I had a really hard time sitting through this thoroughly boring and preachy film.  While many of you will take that to mean that I disagree with the film’s message – i.e., nuclear war is a bad thing – I actually don’t.  It’s a pretty screwed up world we live in, even today, and the fewer nutjobs with nuclear bombs we have traipsing around the world, the better.  But the film is used as a pulpit and the script as a sermon, which makes for a pretty bland movie.  Why not show us the effects of nuclear war?  Or have the aliens target our own nuclear enrichment facilities?  Or do something other than stand there and gloat about how superior your society is compared to ours? 
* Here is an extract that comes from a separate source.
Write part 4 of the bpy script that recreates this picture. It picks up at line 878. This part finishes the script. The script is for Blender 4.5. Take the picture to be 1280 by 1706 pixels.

Also, the whole morality of the film is a bit flawed.  Klaatu’s ultimatum is this: live at peace with us, or we’ll wipe out your entire planet.  It’s not “We will defend ourselves,” or “We have the right to exist the same as you.”  No, it’s, “set one foot in our atmosphere and we’ll burn your planet to a crisp.”  Isn’t the same kind of thinking the film accuses us of having?  Thus, the moral of the film is, when confronted with violence, answer in kind.  Oh, and by the way, war is bad, m’kay?

There are a few fun and rather impressive (for the time) special effects at the beginning and end of the film, but we have to sit through an awfully boring second act.  About the only thing about the film I found to be interesting or entertaining was Bernard Hermann’s musical score.  Outside of that, the acting is flat (especially from Patricia Neal), the story is boring and the message is confusing.  And yet this is considered one of the classics science fiction cinema.  Maybe that’s because it’s the product of a different time.  And though it would be fair to argue that our current geopolitical situation isn’t all that different, there have been many better, more interesting and scarier movies that depict our fallen world.  Look those up instead.